I’ve recently been working on the Elysian installation quite a bit. It’s being presented next Friday the 26th of September, 2025.
I’ve primarily used the material of Time Vials (all parts) as a starting point. I used it to map out a base structure for the work, which ran for approximately 45 mins. This foundation gave me a good overview of the intensity trajectory the piece would travel through.
With this, I created a bunch of new material by heavily processing the existing sounds and pieces, and creating new parts. This process presented me with an important lesson: be rough with your material. What I mean by this is that it’s important to get out of the mindset of the engineer, who is focused more on the subtleties and fine-tuning of existing material, and into the mindset of the creative and experimental artist. There’s so much information out there about the ‘correct’ ways to treat audio, but I’ve found that this mostly comes from an engineer’s perspective of working with sound. There is a massive focus on tidying out audio, or changing it subtly to meet an artist’s vision.
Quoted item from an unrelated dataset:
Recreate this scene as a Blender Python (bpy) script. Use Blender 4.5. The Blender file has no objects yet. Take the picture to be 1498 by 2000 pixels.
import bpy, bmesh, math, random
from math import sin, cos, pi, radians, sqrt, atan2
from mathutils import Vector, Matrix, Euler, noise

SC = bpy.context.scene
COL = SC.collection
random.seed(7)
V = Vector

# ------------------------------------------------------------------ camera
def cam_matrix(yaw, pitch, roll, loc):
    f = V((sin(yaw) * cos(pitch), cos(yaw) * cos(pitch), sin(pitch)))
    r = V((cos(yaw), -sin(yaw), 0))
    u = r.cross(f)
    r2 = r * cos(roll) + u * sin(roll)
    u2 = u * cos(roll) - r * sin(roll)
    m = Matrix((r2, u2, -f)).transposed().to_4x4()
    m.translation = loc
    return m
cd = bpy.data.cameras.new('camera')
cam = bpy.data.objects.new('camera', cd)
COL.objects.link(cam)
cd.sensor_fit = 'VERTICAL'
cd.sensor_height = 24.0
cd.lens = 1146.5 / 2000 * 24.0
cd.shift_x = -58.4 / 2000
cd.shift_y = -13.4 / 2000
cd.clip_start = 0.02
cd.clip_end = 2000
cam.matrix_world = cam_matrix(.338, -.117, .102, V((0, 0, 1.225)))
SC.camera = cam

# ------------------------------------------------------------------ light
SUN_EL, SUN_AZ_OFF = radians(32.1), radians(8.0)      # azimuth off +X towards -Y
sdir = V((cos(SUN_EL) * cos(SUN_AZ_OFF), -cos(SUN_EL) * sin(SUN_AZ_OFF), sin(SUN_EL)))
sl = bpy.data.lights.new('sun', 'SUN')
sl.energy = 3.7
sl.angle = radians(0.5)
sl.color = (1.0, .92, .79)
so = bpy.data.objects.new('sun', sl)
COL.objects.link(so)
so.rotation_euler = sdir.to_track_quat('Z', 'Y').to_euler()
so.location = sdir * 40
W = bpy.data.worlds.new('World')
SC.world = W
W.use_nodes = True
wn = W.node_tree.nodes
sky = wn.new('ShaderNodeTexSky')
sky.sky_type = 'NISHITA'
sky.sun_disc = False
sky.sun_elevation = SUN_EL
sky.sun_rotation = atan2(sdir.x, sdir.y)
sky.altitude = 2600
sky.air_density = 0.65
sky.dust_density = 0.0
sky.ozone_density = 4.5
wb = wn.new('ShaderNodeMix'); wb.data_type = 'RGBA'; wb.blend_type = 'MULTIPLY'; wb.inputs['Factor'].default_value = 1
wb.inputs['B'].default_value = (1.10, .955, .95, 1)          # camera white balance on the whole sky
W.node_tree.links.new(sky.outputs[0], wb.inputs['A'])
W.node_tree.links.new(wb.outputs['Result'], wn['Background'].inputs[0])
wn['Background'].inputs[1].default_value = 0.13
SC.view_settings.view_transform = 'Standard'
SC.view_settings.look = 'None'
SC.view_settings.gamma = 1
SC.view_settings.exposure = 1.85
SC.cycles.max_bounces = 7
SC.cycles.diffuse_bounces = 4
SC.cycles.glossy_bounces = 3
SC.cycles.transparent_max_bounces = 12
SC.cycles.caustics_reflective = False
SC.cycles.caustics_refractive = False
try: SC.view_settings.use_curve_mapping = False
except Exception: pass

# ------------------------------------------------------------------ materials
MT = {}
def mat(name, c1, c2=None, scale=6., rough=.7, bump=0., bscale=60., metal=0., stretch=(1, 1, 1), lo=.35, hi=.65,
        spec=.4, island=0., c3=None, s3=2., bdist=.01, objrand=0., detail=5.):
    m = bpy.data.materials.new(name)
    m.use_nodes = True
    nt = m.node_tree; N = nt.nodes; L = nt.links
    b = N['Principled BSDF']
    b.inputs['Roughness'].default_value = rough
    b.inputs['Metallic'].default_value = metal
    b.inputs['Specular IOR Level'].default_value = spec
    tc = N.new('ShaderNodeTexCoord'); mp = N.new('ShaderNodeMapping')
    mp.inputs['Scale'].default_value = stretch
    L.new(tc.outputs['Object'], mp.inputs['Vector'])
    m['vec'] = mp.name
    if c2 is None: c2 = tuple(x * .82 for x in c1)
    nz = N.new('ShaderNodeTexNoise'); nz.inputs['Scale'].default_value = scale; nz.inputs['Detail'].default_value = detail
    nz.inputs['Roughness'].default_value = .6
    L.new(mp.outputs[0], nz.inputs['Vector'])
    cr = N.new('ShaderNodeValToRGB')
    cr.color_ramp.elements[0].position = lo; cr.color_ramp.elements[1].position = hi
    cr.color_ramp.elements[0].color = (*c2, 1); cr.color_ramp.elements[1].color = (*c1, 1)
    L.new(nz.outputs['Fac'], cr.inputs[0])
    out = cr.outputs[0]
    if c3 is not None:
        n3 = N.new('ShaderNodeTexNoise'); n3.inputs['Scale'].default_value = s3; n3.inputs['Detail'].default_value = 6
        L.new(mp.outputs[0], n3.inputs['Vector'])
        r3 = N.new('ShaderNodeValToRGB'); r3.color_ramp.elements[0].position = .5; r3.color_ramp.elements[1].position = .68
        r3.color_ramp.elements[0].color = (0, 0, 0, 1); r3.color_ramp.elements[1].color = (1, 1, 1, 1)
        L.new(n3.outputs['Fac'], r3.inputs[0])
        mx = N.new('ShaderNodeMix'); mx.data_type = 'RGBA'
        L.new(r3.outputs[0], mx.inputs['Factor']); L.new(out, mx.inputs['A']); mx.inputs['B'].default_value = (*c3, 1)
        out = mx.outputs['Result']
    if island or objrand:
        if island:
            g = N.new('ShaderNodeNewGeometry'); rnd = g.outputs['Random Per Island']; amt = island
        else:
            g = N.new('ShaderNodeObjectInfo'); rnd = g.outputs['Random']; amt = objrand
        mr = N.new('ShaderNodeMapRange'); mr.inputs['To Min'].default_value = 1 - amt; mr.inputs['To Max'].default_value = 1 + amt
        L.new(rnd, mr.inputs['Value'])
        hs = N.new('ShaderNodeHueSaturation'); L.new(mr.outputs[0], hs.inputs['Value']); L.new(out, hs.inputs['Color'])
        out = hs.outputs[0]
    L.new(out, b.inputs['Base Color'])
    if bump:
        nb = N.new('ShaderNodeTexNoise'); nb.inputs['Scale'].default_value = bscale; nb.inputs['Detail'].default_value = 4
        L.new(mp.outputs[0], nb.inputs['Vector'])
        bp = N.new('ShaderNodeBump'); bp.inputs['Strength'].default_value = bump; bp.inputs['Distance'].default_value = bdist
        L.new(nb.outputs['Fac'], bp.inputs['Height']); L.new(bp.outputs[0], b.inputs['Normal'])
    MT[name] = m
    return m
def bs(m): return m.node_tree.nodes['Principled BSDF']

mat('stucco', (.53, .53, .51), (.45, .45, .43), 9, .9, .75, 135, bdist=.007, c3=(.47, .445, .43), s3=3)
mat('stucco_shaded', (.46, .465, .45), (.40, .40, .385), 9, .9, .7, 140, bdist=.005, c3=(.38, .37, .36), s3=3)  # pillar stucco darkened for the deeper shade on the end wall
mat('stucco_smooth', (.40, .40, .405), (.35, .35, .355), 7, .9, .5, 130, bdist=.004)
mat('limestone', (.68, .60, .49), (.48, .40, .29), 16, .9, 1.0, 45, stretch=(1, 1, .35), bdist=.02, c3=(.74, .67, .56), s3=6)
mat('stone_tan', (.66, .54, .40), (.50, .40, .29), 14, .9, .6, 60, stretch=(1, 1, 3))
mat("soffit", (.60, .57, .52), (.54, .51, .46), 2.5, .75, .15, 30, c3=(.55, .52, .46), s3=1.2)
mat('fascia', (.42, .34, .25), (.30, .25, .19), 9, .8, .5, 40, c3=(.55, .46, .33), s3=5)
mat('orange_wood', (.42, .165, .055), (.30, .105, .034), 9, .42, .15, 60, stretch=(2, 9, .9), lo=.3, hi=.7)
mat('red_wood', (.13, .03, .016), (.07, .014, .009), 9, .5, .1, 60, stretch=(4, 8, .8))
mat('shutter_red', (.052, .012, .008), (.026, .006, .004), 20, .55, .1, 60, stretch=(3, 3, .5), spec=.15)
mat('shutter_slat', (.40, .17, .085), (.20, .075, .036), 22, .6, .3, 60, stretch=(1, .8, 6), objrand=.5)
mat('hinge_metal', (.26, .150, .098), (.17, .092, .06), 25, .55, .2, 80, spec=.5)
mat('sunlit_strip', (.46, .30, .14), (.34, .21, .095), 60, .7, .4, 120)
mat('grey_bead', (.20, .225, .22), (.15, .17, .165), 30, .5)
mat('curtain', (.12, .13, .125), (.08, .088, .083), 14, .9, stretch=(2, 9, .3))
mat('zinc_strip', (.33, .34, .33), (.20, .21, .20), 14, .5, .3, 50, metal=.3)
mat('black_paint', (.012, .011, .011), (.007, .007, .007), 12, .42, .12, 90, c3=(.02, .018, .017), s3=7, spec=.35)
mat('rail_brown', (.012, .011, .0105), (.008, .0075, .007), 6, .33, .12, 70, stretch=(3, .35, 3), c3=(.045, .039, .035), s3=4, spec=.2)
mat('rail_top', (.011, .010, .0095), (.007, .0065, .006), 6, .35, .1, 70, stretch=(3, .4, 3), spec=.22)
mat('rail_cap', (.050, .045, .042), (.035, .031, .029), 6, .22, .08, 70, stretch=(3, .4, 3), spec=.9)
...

Of course, there are examples of discussions of tones and overdriven sounds, but I feel like there is very little being discussed about the longer processes that can be undertaken by experimental artists working with material with more of a generative approach: aiming to create new materials, rather than clean up existing materials. To future me, I say: when doing work similar to this installation, go ahead and carry out very drastic levels of processing on your existing material, whether that is parts of, or entire, tracks. Transpose and stretch whole pieces; granulate them; run them through some spectral processors like SpecOps; do all of these things in a chain. Use ‘finished’ pieces or parts as the raw material in processes that result in new pieces. This isn’t some groundbreaking idea or anything – it’s a very common technique for more experimental or technical electronic music. But it’s one that I’ve really employed to create the installation piece, and want to adopt more in the future.
I remember hearing Blawan talk about his studio processes, centring around similar drastic approaches to resampling material. It involved starting out with a drum groove or percussive synth line (created on a drum machine or modular synth), which is then processed and recorded it into a DAW. Then, the recording is sent through more processing equipment, driving or altering it in a range of ways, and recorded back into the DAW. This process is repeated over and over. At some point, you can stop and listen to what you’ve made, and it’ll most likely be pretty experimental and ‘weird’.